Tensions ran high through the night, with candidates taking heavy shots and playfully poking at each other after hearing similar rhetoric and repeated anecdotes from previous debates.
Saunders, Toronto’s police chief from 2015 to 2020, repeatedly went after present councillors Matlow and Bradford, as well as former deputy mayor Bailão, for their lack of action on getting affordable housing built while in office.
“Here we are, entering the form of politi-talk … listening to people have great dreams and schemes and ideas, while they’re sitting in office, did nothing. They should not be talking about what they will do, they should be talking about what they did do.

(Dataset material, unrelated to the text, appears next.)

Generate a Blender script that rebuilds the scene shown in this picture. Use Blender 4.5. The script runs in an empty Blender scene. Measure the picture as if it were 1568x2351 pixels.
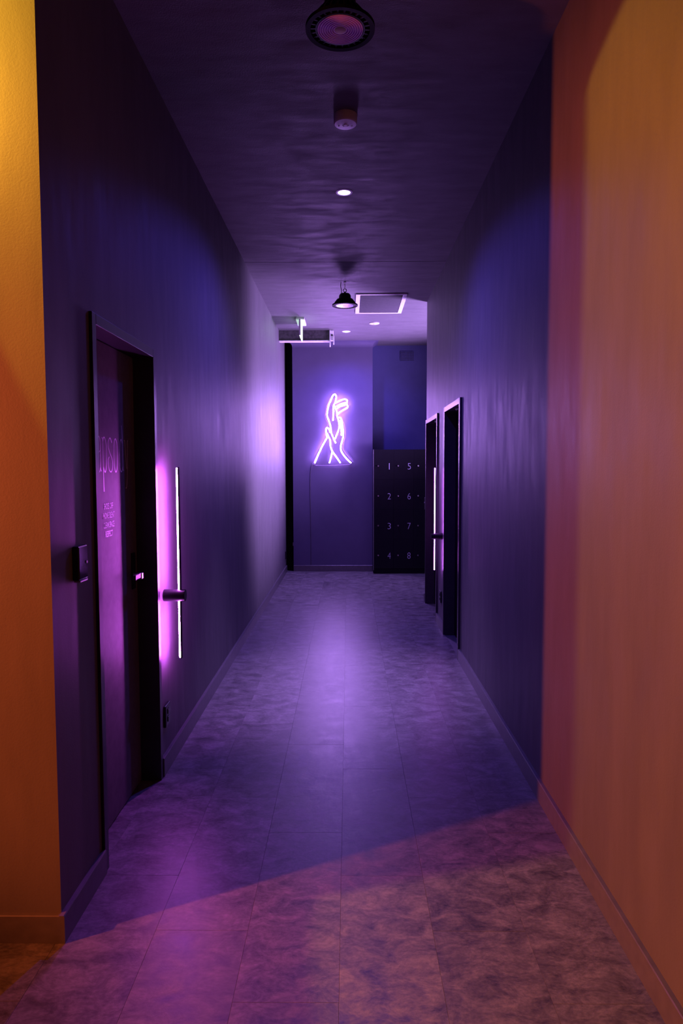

And they put us in this situation.”
Chow, the leading candidate according to several polls, went after Bradford’s record as chair of the city’s planning and housing committee, claiming planning and approval processes to get new housing and mid-rise buildings have slowed considerably during his tenure.
The candidates also traded ideas for addressing the city’s homelessness crisis, which was declared an emergency earlier in May.
Matlow and Hunter backed better investments in shelters and more pathways to housing, while Bailão and Bradford looked to the federal government for more support. Saunders argued “the root cause” of rising homelessness was a lack of housing supply.
Another debate hosted Wednesday in the east-end region of Scarborough saw candidates address declining city services, infrastructure challenges like transit and the need to revitalize community centres and programming.
There is just a month of campaigning left before the June 26 byelection.